### Information provided:
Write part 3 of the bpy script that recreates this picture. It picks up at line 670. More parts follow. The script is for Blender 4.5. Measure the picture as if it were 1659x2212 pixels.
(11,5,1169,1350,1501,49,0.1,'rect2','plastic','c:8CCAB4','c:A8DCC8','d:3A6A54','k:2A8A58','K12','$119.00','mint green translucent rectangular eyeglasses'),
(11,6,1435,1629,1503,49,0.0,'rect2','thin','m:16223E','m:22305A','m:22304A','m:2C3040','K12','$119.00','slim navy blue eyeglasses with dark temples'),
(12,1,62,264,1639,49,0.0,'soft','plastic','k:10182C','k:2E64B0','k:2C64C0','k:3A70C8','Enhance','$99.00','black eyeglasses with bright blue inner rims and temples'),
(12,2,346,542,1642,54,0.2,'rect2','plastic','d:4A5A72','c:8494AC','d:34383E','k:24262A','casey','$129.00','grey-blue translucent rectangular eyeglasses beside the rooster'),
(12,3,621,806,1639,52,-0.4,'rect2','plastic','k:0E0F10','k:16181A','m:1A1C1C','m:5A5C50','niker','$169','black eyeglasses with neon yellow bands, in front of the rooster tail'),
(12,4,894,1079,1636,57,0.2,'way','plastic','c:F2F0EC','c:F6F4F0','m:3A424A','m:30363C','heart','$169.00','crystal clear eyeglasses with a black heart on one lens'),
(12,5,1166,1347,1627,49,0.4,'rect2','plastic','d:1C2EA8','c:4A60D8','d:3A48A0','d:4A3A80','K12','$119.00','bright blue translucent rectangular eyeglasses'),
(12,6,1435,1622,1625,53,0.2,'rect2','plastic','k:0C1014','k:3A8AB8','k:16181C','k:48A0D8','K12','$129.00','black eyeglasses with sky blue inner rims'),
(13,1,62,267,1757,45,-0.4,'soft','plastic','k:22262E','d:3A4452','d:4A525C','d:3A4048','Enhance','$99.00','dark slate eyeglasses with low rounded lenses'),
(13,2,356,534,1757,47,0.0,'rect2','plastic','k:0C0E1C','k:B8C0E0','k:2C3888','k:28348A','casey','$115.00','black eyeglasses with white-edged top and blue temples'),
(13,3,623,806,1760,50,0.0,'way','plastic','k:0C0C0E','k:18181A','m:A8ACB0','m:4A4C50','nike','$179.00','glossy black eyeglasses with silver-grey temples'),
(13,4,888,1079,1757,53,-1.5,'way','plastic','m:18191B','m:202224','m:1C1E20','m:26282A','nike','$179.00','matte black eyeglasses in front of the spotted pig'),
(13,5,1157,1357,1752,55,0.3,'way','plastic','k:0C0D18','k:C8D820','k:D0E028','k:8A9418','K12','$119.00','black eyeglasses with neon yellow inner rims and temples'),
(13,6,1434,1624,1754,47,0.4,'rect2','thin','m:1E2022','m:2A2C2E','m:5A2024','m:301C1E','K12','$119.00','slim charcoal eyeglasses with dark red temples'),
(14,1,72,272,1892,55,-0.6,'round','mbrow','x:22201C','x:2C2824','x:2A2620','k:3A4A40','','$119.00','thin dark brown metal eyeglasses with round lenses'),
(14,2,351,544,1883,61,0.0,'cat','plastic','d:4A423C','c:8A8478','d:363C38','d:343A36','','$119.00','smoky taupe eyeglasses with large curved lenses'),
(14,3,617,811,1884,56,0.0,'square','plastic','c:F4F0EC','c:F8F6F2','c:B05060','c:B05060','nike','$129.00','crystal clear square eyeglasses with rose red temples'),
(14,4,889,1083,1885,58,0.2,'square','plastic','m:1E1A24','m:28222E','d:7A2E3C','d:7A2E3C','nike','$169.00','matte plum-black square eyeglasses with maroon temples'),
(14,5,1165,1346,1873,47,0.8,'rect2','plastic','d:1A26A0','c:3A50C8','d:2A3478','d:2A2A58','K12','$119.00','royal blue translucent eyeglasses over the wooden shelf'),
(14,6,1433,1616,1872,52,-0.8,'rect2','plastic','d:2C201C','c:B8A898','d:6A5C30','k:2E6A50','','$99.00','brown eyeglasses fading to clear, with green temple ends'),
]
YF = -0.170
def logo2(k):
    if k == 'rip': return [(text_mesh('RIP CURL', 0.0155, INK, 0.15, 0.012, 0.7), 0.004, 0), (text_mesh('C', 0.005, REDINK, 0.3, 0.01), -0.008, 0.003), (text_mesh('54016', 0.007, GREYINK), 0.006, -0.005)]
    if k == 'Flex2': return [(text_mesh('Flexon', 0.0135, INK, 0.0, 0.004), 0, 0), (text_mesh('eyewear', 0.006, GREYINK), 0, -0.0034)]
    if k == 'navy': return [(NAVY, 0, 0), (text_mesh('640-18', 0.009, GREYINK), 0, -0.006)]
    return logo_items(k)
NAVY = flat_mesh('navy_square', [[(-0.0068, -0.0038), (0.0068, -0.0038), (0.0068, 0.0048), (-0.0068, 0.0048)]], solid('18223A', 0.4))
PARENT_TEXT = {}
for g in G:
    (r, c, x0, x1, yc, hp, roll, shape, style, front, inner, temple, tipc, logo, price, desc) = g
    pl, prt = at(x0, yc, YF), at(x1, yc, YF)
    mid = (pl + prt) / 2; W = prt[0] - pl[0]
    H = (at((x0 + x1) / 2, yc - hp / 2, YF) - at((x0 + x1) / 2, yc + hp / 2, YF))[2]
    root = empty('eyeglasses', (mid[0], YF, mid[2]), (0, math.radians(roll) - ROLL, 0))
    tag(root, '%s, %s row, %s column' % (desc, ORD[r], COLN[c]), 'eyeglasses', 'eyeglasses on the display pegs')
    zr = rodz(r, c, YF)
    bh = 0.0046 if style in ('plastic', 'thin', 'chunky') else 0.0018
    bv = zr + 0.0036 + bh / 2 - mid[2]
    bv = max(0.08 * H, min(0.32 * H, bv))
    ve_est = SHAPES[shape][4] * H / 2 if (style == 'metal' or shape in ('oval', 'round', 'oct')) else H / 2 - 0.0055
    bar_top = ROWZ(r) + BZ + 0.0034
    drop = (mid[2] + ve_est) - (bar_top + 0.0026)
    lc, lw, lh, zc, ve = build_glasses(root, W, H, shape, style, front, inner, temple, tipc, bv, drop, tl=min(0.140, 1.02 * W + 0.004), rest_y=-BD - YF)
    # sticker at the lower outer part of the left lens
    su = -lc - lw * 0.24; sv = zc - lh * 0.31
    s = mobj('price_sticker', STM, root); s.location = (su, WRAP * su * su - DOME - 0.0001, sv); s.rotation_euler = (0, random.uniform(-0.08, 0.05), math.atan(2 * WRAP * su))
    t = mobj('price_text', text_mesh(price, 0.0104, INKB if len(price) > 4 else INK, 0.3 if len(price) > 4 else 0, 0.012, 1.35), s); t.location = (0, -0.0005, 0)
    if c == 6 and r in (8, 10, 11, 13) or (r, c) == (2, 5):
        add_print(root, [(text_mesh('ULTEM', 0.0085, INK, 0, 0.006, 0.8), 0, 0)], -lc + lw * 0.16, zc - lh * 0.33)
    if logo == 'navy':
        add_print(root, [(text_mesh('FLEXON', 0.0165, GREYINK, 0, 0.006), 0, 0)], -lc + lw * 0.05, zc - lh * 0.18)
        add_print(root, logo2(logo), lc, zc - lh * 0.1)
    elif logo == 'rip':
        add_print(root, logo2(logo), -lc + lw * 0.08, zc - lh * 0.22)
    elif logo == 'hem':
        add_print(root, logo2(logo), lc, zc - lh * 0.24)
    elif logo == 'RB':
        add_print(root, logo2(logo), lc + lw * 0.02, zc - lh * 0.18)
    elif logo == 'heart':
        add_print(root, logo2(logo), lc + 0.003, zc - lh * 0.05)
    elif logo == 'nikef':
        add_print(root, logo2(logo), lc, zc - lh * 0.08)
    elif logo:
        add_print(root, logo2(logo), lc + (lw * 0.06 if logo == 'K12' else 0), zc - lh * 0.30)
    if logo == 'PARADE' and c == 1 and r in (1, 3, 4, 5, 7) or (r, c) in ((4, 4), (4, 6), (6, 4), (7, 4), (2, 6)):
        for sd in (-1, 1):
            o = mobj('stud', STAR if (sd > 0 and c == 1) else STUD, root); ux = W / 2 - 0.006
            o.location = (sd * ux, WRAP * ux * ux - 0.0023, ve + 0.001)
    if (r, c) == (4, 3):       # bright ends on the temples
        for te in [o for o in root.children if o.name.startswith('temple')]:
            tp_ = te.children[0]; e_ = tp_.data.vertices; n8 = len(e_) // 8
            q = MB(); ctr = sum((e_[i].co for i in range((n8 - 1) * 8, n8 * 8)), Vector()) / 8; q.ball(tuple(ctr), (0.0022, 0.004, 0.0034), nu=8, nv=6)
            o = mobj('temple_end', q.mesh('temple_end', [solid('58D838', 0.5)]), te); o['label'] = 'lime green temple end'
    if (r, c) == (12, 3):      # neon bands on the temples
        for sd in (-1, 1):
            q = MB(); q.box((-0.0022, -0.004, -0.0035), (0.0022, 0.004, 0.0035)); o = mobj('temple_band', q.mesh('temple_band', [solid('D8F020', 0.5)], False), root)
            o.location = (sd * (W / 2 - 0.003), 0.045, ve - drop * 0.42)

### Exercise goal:
Determine the count of lines in the data above with the string "part" in them, and give that count alone.

### Answer to the exercise:
2